China’s polyethylene (PE) demand in Q1 was down 1.6%. Now the blog’s analysis suggests Jan-May demand was down 4% versus 2010 at 7.1MT.
As the chart shows, based on data from Global Trade Information Services and ICIS:
• Domestic production (blue) was up 5.6% to 4.3MT
• Imports (red) were down 12% at 3MT
• Exports (green) doubled to 240KT
The rise in exports suggests that destocking is still continuing. This is no great surprise after the speculative mania seen on the Dalian futures market over the past 2 years. Many players had bet heavily that crude oil prices would continue rising along with PE prices.
The rise in domestic production is also no surprise. The blog’s Sinopec study shows it never cuts production to maintain margins. It acts as a utility, supplying raw materials to the factories to keep people employed.

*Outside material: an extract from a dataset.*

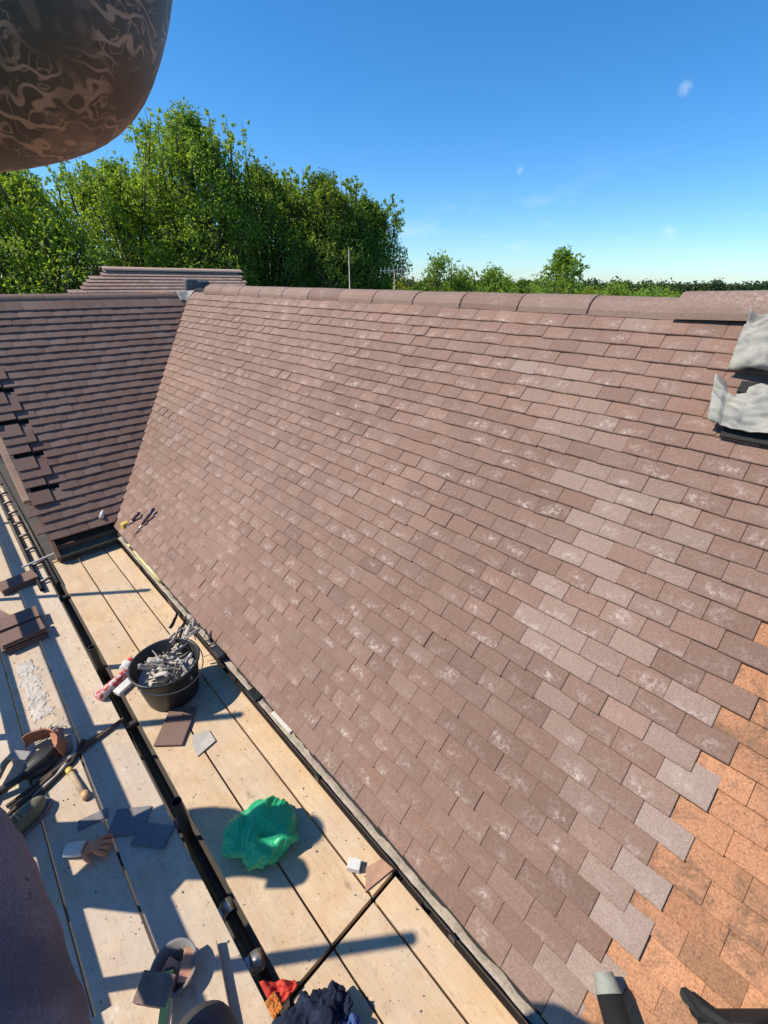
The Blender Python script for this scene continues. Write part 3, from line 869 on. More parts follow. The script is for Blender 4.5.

Thus imports from NAFTA, NEA and Europe took the pain:
• NAFTA and Europe saw net imports halved to 231KT and 71KT
• NEA was down 25% to 589KT
• But the Middle East gained from its strategic relationship (energy for markets) and was up 16% to 1.25MT. Only Iran’s supply problems (it was down 16% at 320KT) stopped a bigger rise
• SEA was also up 10% to 550KT, due to the free trade agreement
Volumes will probably remain under pressure as the government battles rising inflation, which could reach 6% this month. And although premier Wen claimed yesterday that “price rises will be firmly under control”, he made similar claims last December when it was only 4.6%.
Thus NEA and NAFTA producers are likely to continue to suffer during H2. And product not sold in China, will no doubt be exported somewhere else instead. In turn, this will pressure margins in other regions.